Coherence with other ABS releases

The ABS produces a range of earning and employment statistics to support different data needs. MEEI provides an indicator series for wages and salaries and employee jobs which complement but do not replace the official aggregate wages and salaries and employee series available in the National Accounts, Labour Account and Labour Force releases. 

The Earnings guide or Industry employment guide are useful resources which describe the different features of the various ABS measures and can assist users in choosing the correct measure to suit their needs. 

The methods adopted for the MEEI have been aligned as closely as possible to similar earnings statistics produced by the ABS. Changes in wages and salaries and employee jobs presented in these estimates may differ to other statistics due to variations in the concepts, scope and methodology used. For example, these estimates:

  • Contain a combination of administrative data collected for taxation purposes from employers, whereas other ABS data sources are compiled for the explicit purpose of producing statistics.
  • Exclude unreported cash in hand payments which may be included in earnings reported in household and business surveys.
  • Are not yet adjusted with respect to seasonality, unlike other labour market releases.
  • Do not account for hours worked, hours paid for, job attachment where a payment has not been made, or jobholders temporarily stood down without pay, or employment status of employees (that is, full time or part time), which may be considered in other labour market measures.
  • Count each job an employee holds in a reference period (i.e. both main and secondary jobs), whereas the Labour Force employees only include main job.
  • Industry classification is determined based on the business' industry on the ABSBR, whereas industry in the Labour Force survey is self-reported by an individual for the main job only.
  • State/territory classification is also based on business operations from the ABSBR, whereas in household surveys it is based on the person's usual place of residence.

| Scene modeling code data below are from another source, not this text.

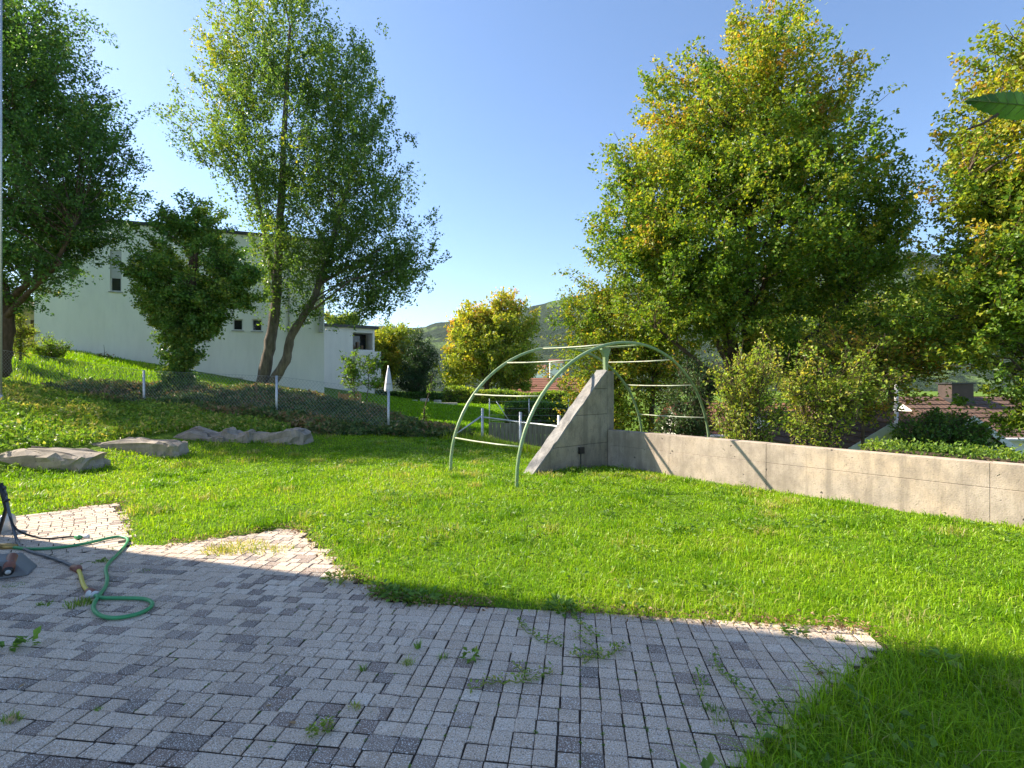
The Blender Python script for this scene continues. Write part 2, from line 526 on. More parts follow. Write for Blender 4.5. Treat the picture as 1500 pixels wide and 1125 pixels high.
ppx = 750+F*pa[:,0]/np.maximum(pa[:,1], 0.1); ppy = HOR+F*H/np.maximum(pa[:,1], 0.1)
vis = (ppx > 5) & (ppx < 1495) & (ppy < 1118) & (pa[:,1] > 0.5)
area = np.where(vis, pa[:,2]*pa[:,3]/np.maximum(pa[:,1], 0.1)**3, 0)
order = np.argsort(-area)
single = set(order[:300].tolist())
def rot_of(i):
    return Matrix.Rotation(pa[i,4]+jr[i], 4, 'Z') @ Matrix.Rotation(tilt[i,0], 4, 'X') @ Matrix.Rotation(tilt[i,1], 4, 'Y')
JV, JT, JA = [], [], []; nv = 0
QT = []
for q in GEO[1][0][1]:
    QT += [(q[0],q[1],q[2]), (q[0],q[2],q[3])]
QT = np.array(QT)
for i in range(len(pa)):
    k = 1 if pa[i,2] < 1.5*S else 2
    vi = int(rng.integers(0, 6))
    loc = (pa[i,0]+jit[i,0], pa[i,1]+jit[i,1], pz[i])
    if i in single:
        o = bpy.data.objects.new("paver", PM[(k, vi)]); COL.objects.link(o); o.parent = patio
        o.matrix_local = Matrix.Translation(loc) @ rot_of(i)
        o.color = (tint[i], tint[i], tint[i], 1)
    else:
        R = np.array(rot_of(i).to_3x3())
        JV.append(GEO[k][vi][0] @ R.T + np.array(loc)); JT.append(QT + nv); JA.append(np.full(12, tint[i])); nv += 12
jo = link("paver_field", tri_mesh("paver_field", np.concatenate(JV), np.concatenate(JT), np.concatenate(JA)), PAVER_MANY, patio)
jo["kind"] = "stuff"

# ------------------------------------------------------------------ leaf clouds
def leaf_cloud(pos, axis_, nrm, L, W, tint, shape='oval', fold=0.18):
    "one small folded leaf per position"
    a = unit(axis_); s = unit(np.cross(nrm, a)); n = np.cross(a, s)
    L = L[:,None]; W = W[:,None]
    if shape == 'oval':
        v = np.stack([pos, pos+a*L*0.45+s*W*0.5+n*W*fold, pos+a*L-n*L*0.12, pos+a*L*0.45-s*W*0.5+n*W*fold], 1)
        t = np.array([[0,1,2],[0,2,3]])
        k = 4
    else:   # lobed
        v = np.stack([pos, pos+a*L*0.22+s*W*0.52+n*W*fold, pos+a*L*0.55+s*W*0.30+n*W*fold*.5, pos+a*L-n*L*0.15, pos+a*L*0.55-s*W*0.30+n*W*fold*.5, pos+a*L*0.22-s*W*0.52+n*W*fold], 1)
        t = np.array([[0,1,2],[0,2,3],[0,3,4],[0,4,5]])
        k = 6
    m = len(pos)
    tr = (t[None]+(np.arange(m)*k)[:,None,None]).reshape(-1,3)
    return v.reshape(-1,3), tr, np.repeat(tint, k)

def blob_points(blobs, n, shell=0.55, wexp=0.75):
    "points in a union of ellipsoids (px,py,Y,rx,rz[,ry])"
    bl = []
    for bdef in blobs:
        px, py, Yd, rx, rz = bdef[:5]
        k = Yd/F
        ry = bdef[5] if len(bdef) > 5 else rx*k*0.9
        bl.append((np.array(P(px, py, Yd)), np.array([rx*k, ry, rz*k])))
    w = np.array([np.prod(r)**wexp for _, r in bl]); w /= w.sum()
    ch = rng.choice(len(bl), n, p=w)
    d = unit(rng.normal(size=(n,3))); rad = rng.random(n)**(1/3*(1-shell)+0.02)
    rad = np.where(rng.random(n) < 0.25, rng.random(n)**(1/3), rad)
    c = np.stack([bl[i][0] for i in ch]); r = np.stack([bl[i][1] for i in ch])
    # small breaks of the outline
    rad = rad*(0.86+0.28*rng.random(n))
    return c + d*r*rad[:,None], c

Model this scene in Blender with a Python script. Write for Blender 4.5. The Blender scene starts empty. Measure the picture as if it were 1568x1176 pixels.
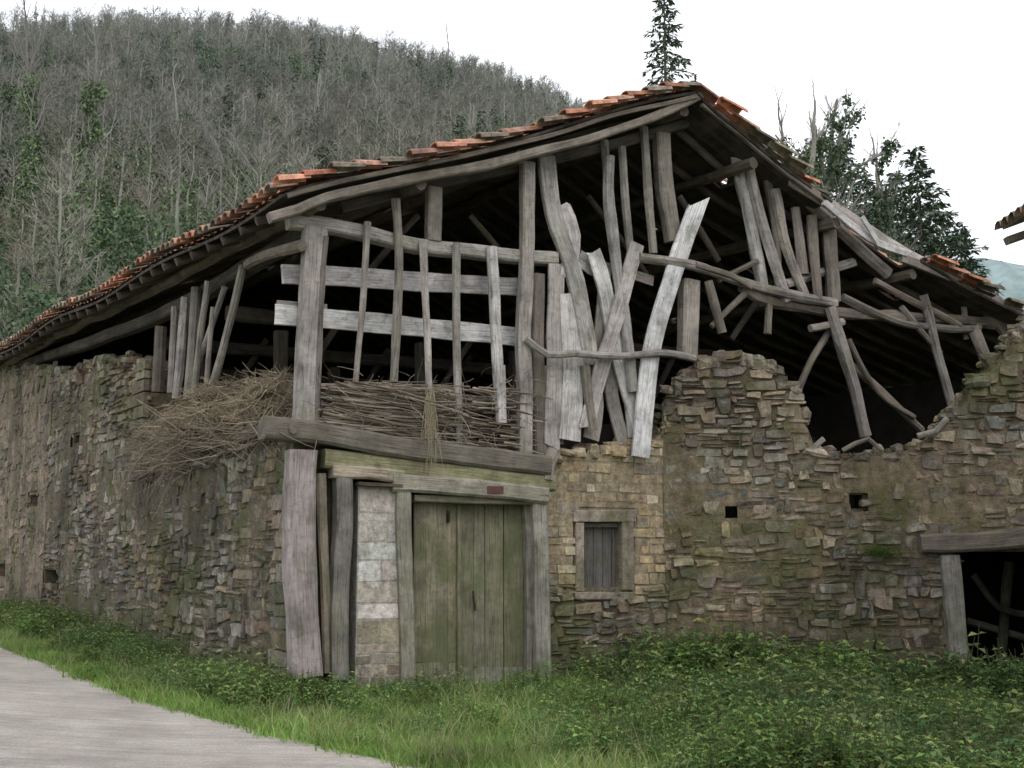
import bpy, math, random
from mathutils import Vector, noise
random.seed(7)
R=random.random
def U(a,b): return a+(b-a)*R()
def nz(x,y=0,z=0): return noise.noise(Vector((x,y,z)))
def sm(a,b,x):
    t=max(0,min(1,(x-a)/(b-a))); return t*t*(3-2*t)
def lerp(a,b,t): return a+(b-a)*t
def interp(pts,x):
    if x<=pts[0][0]: return pts[0][1]
    for (x0,y0),(x1,y1) in zip(pts,pts[1:]):
        if x<=x1: return y0+(y1-y0)*(x-x0)/(x1-x0+1e-9)
    return pts[-1][1]
scene=bpy.context.scene
# ------------------------------------------------------------------ survey station (camera) & wall planes
EYE=1.6; FP=1850.0; CX,CY=784.,588.; PIT=math.atan(262/FP); cp,sp=math.cos(PIT),math.sin(PIT)
def ray(px,py):
    dy=CY-py
    return Vector((px-CX, FP*cp-dy*sp, FP*sp+dy*cp))
O=Vector((0,0,EYE))
A=math.radians(27); UD=Vector((math.cos(A),math.sin(A),0)); NF=Vector((math.sin(A),-math.cos(A),0))
B=math.radians(34.5); WD=Vector((-math.sin(B),math.cos(B),0)); NL=Vector((-math.cos(B),-math.sin(B),0))
C=Vector((-2.42,13.75,0))
JR=Vector((2.02,16.01,0))         # joint between dressed wall and rubble wall
g5=math.radians(-4); RD=Vector((math.cos(g5),math.sin(g5),0)); NR=Vector((math.sin(g5),-math.cos(g5),0))
def hit(px,py,P0,N,off):
    d=ray(px,py); k=((P0+N*off)-O).dot(N)/d.dot(N); return O+d*k
def F(px,py,off=0): return hit(px,py,C,NF,off)
def L(px,py,off=0): return hit(px,py,C,NL,off)
def Rr(px,py,off=0): return hit(px,py,JR,NR,off)
def uF(p): return (p-C).dot(UD)
def sL(p): return (p-C).dot(WD)
def sR(p): return (p-JR).dot(RD)
def ground(x,y):
    z=.45*(1-sm(-11,-1,x))
    z-=.3*sm(1,6,x)
    return z
# ------------------------------------------------------------------ mesh builder
class MB:
    def __init__(s): s.v=[];s.f=[];s.c=[];s.uv=[];s.m=[]
    def add(s,vs,fs,col,uvs=None,mi=0):
        o=len(s.v); s.v.extend([tuple(v) for v in vs])
        for f in fs:
            s.f.append([i+o for i in f]); s.c.append(col); s.m.append(mi)
            s.uv.append([uvs[i] for i in f] if uvs else None)
    def obj(s,name,mats,parent=None,smooth=False):
        me=bpy.data.meshes.new(name); me.from_pydata(s.v,[],s.f)
        if not isinstance(mats,(list,tuple)): mats=[mats]
        for m in mats: me.materials.append(m)
        a=me.color_attributes.new('Col','FLOAT_COLOR','CORNER'); uvl=me.uv_layers.new(name='UVMap')
        cd=[];ud=[]
        for f,c,u in zip(s.f,s.c,s.uv):
            for k in range(len(f)):
                cd.extend((c[0],c[1],c[2],1)); 
                if u: ud.extend(u[k])
                else: ud.extend((0,0))
        a.data.foreach_set('color',cd); uvl.data.foreach_set('uv',ud)
        me.polygons.foreach_set('material_index',s.m)
        me.polygons.foreach_set('use_smooth',[smooth]*len(s.f))
        me.update()
        ob=bpy.data.objects.new(name,me); scene.collection.objects.link(ob)
        if parent: ob.parent=parent
        return ob
def empty(name,parent=None):
    e=bpy.data.objects.new(name,None); scene.collection.objects.link(e)
    if parent: e.parent=parent
    return e
def jit(c,a=.15,hue=.03):
    k=1+U(-a,a); return (max(0,c[0]*k*(1+U(-hue,hue))),max(0,c[1]*k),max(0,c[2]*k*(1+U(-hue,hue))))
def resample(pts,seg):
    out=[pts[0]]; 
    for i in range(len(pts)-1):
        p0=pts[max(i-1,0)];p1=pts[i];p2=pts[i+1];p3=pts[min(i+2,len(pts)-1)]
        n=max(1,int((p2-p1).length/seg))
        for k in range(1,n+1):
            t=k/n
            out.append(.5*((2*p1)+(p2-p0)*t+(2*p0-5*p1+4*p2-p3)*t*t+(3*p1-p0-3*p2+p3)*t**3))
    return out
def beam(mb,pts,w,d,n,col,kind='rect',taper=1.,wob=.008,jag=0.,seg=.16,sides=8,irr=.12,mi=0):
    P=resample([Vector(p) for p in pts],seg); N=len(P); sd=U(0,999); rings=[];uvs=[];dist=0
    for i,p in enumerate(P):
        t=(P[min(i+1,N-1)]-P[max(i-1,0)]).normalized()
        wd=t.cross(n); 
        if wd.length<.05: wd=t.cross(Vector((.3,.5,.8)))
        wd.normalize(); dd=wd.cross(t).normalized()
        if i: dist+=(P[i]-P[i-1]).length
        s=lerp(1,taper,i/(N-1)); c=p+wd*nz(dist*.9,sd)*wob*2.2+dd*nz(dist*.9,sd+9)*wob
        if kind=='rect':
            a=w*s/2*(1+irr*.8*nz(dist*1.9,sd+3)); b=d*s/2; ch=min(a,b)*.28
            a2=a*(1+irr*.5*nz(dist*3,sd+7))
            sec=[(-a+ch,-b),(a2-ch,-b),(a2,-b+ch),(a2,b-ch),(a2-ch,b),(-a+ch,b),(-a,b-ch),(-a,-b+ch)]
        else:
            sec=[]
            for k in range(sides):
                an=2*math.pi*k/sides; rr=1+irr*2*nz(math.cos(an)*1.3+sd,math.sin(an)*1.3,dist*1.6)
                sec.append((math.cos(an)*w/2*s*rr,math.sin(an)*d/2*s*rr))
        for k,(x,y) in enumerate(sec):
            q=c+wd*x+dd*y
            if jag and i in(0,N-1):
                q=q+t*(jag*nz(x*18+sd,y*3,i)*2.)*(1 if i else -1)
            rings.append(q); uvs.append((x*1.0+y*.7+sd,dist+sd))
    m=8 if kind=='rect' else sides; fs=[]
    for i in range(N-1):
        for k in range(m):
            k2=(k+1)%m; fs.append((i*m+k,i*m+k2,(i+1)*m+k2,(i+1)*m+k))
    fs.append(tuple(range(m))[::-1]); fs.append(tuple((N-1)*m+k for k in range(m)))
    mb.add(rings,fs,jit(col,.18,.04),uvs,mi)
def tube(mb,P,r0,r1,col,m=4,mi=0):
    N=len(P); vs=[];uvs=[]
    for i,p in enumerate(P):
        t=(P[min(i+1,N-1)]-P[max(i-1,0)]); 
        if t.length<1e-6: t=Vector((0,0,1))
        t.normalize(); a=t.cross(Vector((.31,.22,.92)) if abs(t.z)<.9 else Vector((1,0,0))).normalized(); b=t.cross(a)
        r=lerp(r0,r1,i/(N-1))
        for k in range(m):
            an=2*math.pi*k/m; vs.append(p+a*math.cos(an)*r+b*math.sin(an)*r); uvs.append((k*.1,i*.3))
    fs=[(i*m+k,i*m+(k+1)%m,(i+1)*m+(k+1)%m,(i+1)*m+k) for i in range(N-1) for k in range(m)]
    mb.add(vs,fs,col,uvs,mi)
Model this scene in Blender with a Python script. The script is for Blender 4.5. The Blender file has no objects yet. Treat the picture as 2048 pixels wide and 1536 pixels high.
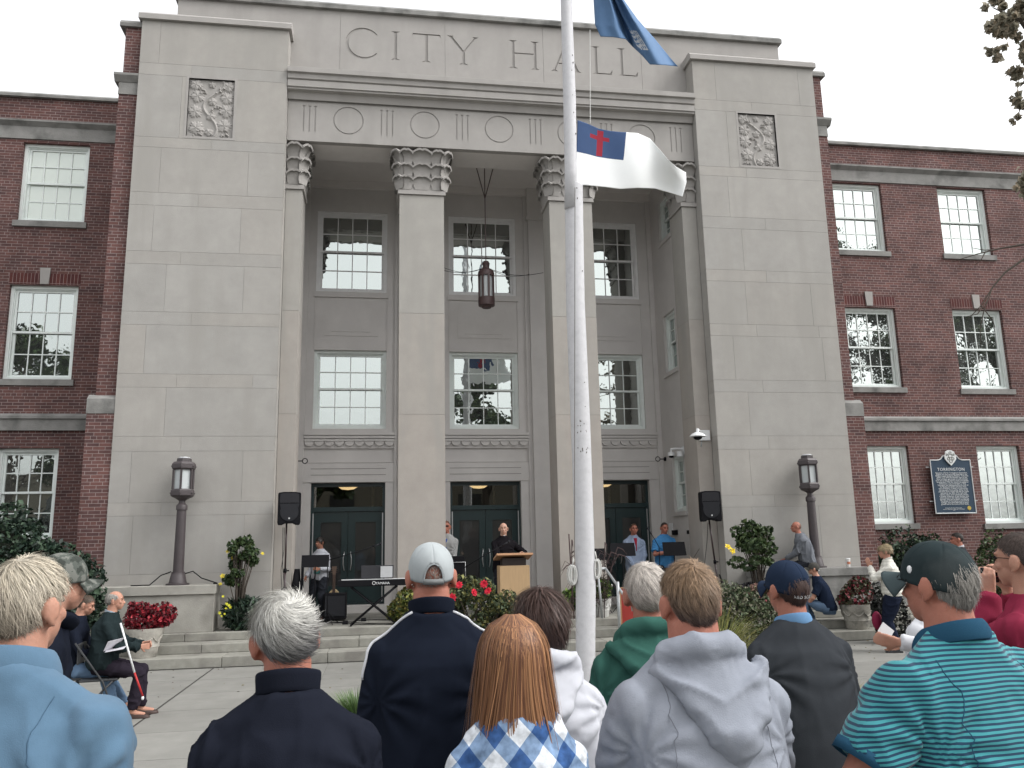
import bpy, math, random
import numpy as np
from mathutils import Vector, Matrix
random.seed(7); np.random.seed(7)
SC = bpy.context.scene
# ------------------------------------------------------------------ camera
FL = 1654.0; CX = 1024.0; CY = 768.0; CH = 1.85
def _n(v): v = np.array(v, float); return v/np.linalg.norm(v)
_Z = _n((-181, -8537, FL)); _X = _n((10490, 98, FL)); _X = _n(_X-_Z*_X.dot(_Z)); _Y = np.cross(_Z, _X)
ROT = np.stack([_X, _Y, _Z])                     # world = ROT @ camera(x right, y down, z forward)
cam = bpy.data.cameras.new('camera'); camo = bpy.data.objects.new('camera', cam)
SC.collection.objects.link(camo); SC.camera = camo
cam.sensor_width = 36; cam.lens = FL/2048*36; cam.clip_start = 0.05; cam.clip_end = 3000
M = Matrix.Identity(4)
for i in range(3):
    M[i][0] = ROT[i][0]; M[i][1] = -ROT[i][1]; M[i][2] = -ROT[i][2]
M[2][3] = CH; camo.matrix_world = M
# ------------------------------------------------------------------ world, sun, exposure
SUN_EL, SUN_AZ = math.radians(45), math.radians(115)
W = bpy.data.worlds.new('World'); SC.world = W; W.use_nodes = True
nt = W.node_tree; nt.nodes.clear()
sky = nt.nodes.new('ShaderNodeTexSky'); sky.sky_type = 'NISHITA'; sky.sun_disc = False
sky.sun_elevation = SUN_EL; sky.sun_rotation = SUN_AZ; sky.air_density = 1.0; sky.dust_density = 6.0; sky.ozone_density = 1.0
hs = nt.nodes.new('ShaderNodeHueSaturation'); hs.inputs['Saturation'].default_value = 0.10
bg = nt.nodes.new('ShaderNodeBackground'); bg.inputs['Strength'].default_value = 0.15
wo = nt.nodes.new('ShaderNodeOutputWorld')
gm = nt.nodes.new('ShaderNodeGamma'); gm.inputs[1].default_value = 0.6; nt.links.new(sky.outputs[0], gm.inputs[0]); nt.links.new(gm.outputs[0], hs.inputs['Color']); nt.links.new(hs.outputs[0], bg.inputs[0]); nt.links.new(bg.outputs[0], wo.inputs[0])
sd = bpy.data.lights.new('sun', 'SUN'); sd.energy = 0.3; sd.angle = math.radians(25); sd.color = (1, 0.97, 0.93)
so = bpy.data.objects.new('sun', sd); SC.collection.objects.link(so)
_d = Vector((math.sin(SUN_AZ)*math.cos(SUN_EL), math.cos(SUN_AZ)*math.cos(SUN_EL), math.sin(SUN_EL)))
so.rotation_euler = _d.to_track_quat('Z', 'Y').to_euler(); so.location = (0, 0, 30)
SC.view_settings.view_transform = 'Standard'; SC.view_settings.look = 'None'; SC.view_settings.exposure = 2.2; SC.view_settings.gamma = 1
SC.cycles.max_bounces = 6; SC.cycles.diffuse_bounces = 5; SC.cycles.glossy_bounces = 3; SC.cycles.transparent_max_bounces = 6
SC.cycles.caustics_reflective = False; SC.cycles.caustics_refractive = False
# ------------------------------------------------------------------ helpers
COL = SC.collection
def at(px, py, Y):
    d = ROT @ np.array([(px-CX)/FL, (py-CY)/FL, 1.0]); t = Y/d[1]
    return np.array([d[0]*t, Y, CH+d[2]*t])
def atz(px, py, z):
    d = ROT @ np.array([(px-CX)/FL, (py-CY)/FL, 1.0]); t = (z-CH)/d[2]
    return np.array([d[0]*t, d[1]*t, z])
def atx(px, py, x):
    d = ROT @ np.array([(px-CX)/FL, (py-CY)/FL, 1.0]); t = x/d[0]
    return np.array([x, d[1]*t, CH+d[2]*t])
def lin(c):
    return tuple(((v/255.0)/12.92 if v/255.0 <= .04045 else ((v/255.0+.055)/1.055)**2.4) for v in c)
def tag(o, label=None, cat=None, group=None, kind=None):
    if label: o['label'] = label
    if cat: o['category'] = cat
    if group: o['group'] = group
    if kind: o['kind'] = kind
    return o
def empty(name, loc=(0, 0, 0), label=None, cat=None, group=None, rz=0):
    o = bpy.data.objects.new(name, None); COL.objects.link(o); o.location = loc; o.rotation_euler = (0, 0, rz)
    o.empty_display_size = .2
    return tag(o, label, cat, group)
WORLDROOT = {}
def link(name, me, parent=None):
    o = bpy.data.objects.new(name, me); COL.objects.link(o)
    if parent is not None:
        o.parent = parent
        if parent.name in WORLDROOT: o.matrix_parent_inverse = WORLDROOT[parent.name]
    return o
def worldroot(o):
    WORLDROOT[o.name] = (Matrix.Translation(o.location) @ o.rotation_euler.to_matrix().to_4x4()).inverted(); return o
def copy_tree(o, parent=None, loc=None, label=None, rz=None):
    c = o.copy(); COL.objects.link(c)
    if parent is not None: c.parent = parent
    if loc is not None: c.location = loc
    if rz is not None: c.rotation_euler = (0, 0, rz)
    if label: c['label'] = label
    for ch in list(o.children): copy_tree(ch, c)
    return c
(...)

Factors affecting interpretation

MEEI estimates are derived from data collected via the STP system, which effectively supports employer reporting obligations and ATO operational requirements through enabled software.

STP was not primarily designed to support the production of statistics, hence some inherent characteristics contribute to variability in the estimates and revisions between releases.

To help users understand this complexity, factors affecting the interpretation of MEEI estimates are explained below.

Revisions

Compositional change affecting wages and salaries

Compositional change affecting employee jobs

Seasonality

Leap year effect

End of financial year

Imputation rollout effect

Accuracy

Business register quarterly frames

Privacy and confidentiality

Legislative requirements to ensure privacy and secrecy of this data have been adhered to. Only those authorised under the Australian Bureau of Statistics Act 1975 have been allowed to view data about any particular business in conducting analysis. In accordance with the Census and Statistics Act 1905, results have been confidentialised to ensure that they are not likely to enable identification of a particular person or organisation.

All personal information is handled in accordance with the Australian Privacy Principles contained in the Privacy Act 1988. For more information, see ABS Privacy.

Acknowledgement of source

These estimates are based on Australian Business Register (ABR) data supplied by the Registrar to the ABS under A New Tax System (Australian Business Number) Act 1999 and tax data supplied by the ATO to the ABS under the Taxation Administration Act 1953. These require that such data is only used for the purpose of carrying out functions of the ABS. No individual information collected under the Census and Statistics Act 1905 is provided back to the Registrar or ATO for administrative or regulatory purposes. Any discussion of data limitations or weaknesses is in the context of using the data for statistical purposes and is not related to the ability of the data to support the ABR or ATO’s core operational requirements.

The ABS would like to acknowledge the critical support from the Australian Taxation Office (ATO) in enabling the ABS to produce these statistics.